» **Task**
Could you write out the opening lines of the data, word for word, stopping after the line that contains "rnd = random.Random(7)"?

» **Supplied data**
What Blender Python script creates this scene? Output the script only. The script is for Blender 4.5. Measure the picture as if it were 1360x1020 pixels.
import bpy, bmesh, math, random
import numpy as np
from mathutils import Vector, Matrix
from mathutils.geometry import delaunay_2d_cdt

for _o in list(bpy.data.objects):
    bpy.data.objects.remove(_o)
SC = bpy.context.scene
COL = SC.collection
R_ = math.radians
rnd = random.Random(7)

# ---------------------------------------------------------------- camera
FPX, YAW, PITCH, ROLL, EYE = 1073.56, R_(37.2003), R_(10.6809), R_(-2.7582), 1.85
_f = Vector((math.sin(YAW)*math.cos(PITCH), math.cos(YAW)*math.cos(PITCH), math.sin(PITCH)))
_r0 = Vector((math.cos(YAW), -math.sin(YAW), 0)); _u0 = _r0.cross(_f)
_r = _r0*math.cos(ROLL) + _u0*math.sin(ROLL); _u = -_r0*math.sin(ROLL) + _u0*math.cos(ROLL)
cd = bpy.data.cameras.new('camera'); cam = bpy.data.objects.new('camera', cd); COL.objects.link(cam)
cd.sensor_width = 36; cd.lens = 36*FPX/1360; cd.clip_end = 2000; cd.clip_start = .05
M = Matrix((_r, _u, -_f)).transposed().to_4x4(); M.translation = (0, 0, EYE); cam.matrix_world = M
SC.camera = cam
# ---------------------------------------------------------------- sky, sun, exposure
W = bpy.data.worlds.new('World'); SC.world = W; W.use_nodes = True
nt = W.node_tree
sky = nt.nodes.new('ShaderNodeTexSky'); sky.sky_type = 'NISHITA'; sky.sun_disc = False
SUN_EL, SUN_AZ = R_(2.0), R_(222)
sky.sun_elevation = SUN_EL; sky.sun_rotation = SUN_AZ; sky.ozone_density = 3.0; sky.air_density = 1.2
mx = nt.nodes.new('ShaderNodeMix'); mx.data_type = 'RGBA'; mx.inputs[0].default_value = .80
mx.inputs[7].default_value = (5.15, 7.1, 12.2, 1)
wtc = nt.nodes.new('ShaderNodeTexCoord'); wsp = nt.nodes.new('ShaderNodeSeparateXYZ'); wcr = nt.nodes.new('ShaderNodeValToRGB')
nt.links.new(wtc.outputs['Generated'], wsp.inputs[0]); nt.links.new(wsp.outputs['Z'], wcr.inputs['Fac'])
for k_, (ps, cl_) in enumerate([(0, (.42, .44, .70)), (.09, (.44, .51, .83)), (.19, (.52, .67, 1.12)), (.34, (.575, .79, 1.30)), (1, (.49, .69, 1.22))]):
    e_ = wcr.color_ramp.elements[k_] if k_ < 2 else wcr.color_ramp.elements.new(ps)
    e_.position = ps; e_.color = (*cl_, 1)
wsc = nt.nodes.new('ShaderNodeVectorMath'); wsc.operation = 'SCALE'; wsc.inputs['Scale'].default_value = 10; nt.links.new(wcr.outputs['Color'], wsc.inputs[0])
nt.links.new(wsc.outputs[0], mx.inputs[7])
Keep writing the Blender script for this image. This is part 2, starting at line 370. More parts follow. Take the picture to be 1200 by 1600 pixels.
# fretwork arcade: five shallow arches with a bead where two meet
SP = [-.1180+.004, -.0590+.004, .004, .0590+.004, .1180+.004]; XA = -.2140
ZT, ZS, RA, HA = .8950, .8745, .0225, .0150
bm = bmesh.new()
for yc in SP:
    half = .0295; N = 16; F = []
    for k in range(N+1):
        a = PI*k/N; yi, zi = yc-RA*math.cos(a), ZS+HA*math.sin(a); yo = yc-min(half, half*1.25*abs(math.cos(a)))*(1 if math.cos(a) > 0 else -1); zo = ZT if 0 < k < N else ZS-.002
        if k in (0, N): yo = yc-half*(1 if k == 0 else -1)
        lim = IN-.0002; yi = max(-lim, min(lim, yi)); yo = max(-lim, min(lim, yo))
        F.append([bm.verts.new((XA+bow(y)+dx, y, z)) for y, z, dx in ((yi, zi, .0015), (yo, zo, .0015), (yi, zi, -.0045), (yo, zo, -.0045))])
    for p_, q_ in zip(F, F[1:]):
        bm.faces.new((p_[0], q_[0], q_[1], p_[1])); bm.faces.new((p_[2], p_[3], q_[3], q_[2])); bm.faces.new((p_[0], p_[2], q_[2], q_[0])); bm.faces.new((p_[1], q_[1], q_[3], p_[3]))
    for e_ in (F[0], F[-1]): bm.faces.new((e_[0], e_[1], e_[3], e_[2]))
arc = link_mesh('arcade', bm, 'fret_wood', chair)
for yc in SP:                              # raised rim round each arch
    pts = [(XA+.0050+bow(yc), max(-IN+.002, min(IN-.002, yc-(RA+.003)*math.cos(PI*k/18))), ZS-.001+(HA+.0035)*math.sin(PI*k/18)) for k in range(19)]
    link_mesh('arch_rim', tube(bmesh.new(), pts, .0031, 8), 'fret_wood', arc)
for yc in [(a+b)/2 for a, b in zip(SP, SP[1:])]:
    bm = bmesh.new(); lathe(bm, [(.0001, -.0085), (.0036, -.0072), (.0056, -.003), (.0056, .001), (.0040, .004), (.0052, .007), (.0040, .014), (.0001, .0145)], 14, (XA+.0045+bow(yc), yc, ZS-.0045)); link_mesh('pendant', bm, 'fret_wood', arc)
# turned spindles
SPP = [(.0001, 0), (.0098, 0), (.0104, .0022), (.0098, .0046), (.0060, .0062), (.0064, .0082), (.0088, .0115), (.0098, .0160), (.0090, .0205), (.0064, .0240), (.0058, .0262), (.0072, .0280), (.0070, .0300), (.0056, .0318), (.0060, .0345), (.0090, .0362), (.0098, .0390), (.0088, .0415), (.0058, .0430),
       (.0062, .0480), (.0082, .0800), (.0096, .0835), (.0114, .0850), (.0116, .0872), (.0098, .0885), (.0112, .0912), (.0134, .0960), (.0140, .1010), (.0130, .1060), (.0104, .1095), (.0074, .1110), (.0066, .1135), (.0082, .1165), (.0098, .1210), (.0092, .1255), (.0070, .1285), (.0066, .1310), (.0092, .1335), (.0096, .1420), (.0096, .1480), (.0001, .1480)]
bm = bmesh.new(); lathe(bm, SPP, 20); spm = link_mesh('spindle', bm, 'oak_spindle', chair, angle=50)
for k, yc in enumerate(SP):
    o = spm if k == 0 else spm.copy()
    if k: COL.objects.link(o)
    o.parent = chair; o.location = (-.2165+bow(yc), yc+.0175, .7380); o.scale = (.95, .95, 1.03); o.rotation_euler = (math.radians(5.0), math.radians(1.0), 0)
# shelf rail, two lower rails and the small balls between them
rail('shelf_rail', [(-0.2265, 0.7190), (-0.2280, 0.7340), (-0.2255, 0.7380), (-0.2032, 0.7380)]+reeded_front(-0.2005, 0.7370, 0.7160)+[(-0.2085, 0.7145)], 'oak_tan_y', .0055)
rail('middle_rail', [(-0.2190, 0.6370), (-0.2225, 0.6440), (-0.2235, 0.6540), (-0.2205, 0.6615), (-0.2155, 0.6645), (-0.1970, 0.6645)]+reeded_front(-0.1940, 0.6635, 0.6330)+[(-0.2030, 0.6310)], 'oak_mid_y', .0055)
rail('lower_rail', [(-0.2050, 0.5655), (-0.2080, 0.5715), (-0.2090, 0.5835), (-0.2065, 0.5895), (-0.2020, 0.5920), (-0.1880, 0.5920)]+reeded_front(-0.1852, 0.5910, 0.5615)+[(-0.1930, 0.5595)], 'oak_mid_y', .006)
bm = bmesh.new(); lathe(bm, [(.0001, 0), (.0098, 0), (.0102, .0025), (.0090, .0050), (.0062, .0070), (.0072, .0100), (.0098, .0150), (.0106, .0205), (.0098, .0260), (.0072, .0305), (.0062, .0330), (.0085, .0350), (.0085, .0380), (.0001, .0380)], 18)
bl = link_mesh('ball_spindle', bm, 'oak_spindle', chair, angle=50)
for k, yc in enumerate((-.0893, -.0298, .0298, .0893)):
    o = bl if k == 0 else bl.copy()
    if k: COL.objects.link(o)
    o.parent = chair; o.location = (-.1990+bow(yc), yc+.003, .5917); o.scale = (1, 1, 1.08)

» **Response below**
What Blender Python script creates this scene? Output the script only. The script is for Blender 4.5. Measure the picture as if it were 1360x1020 pixels.
import bpy, bmesh, math, random
import numpy as np
from mathutils import Vector, Matrix
from mathutils.geometry import delaunay_2d_cdt

for _o in list(bpy.data.objects):
    bpy.data.objects.remove(_o)
SC = bpy.context.scene
COL = SC.collection
R_ = math.radians
rnd = random.Random(7)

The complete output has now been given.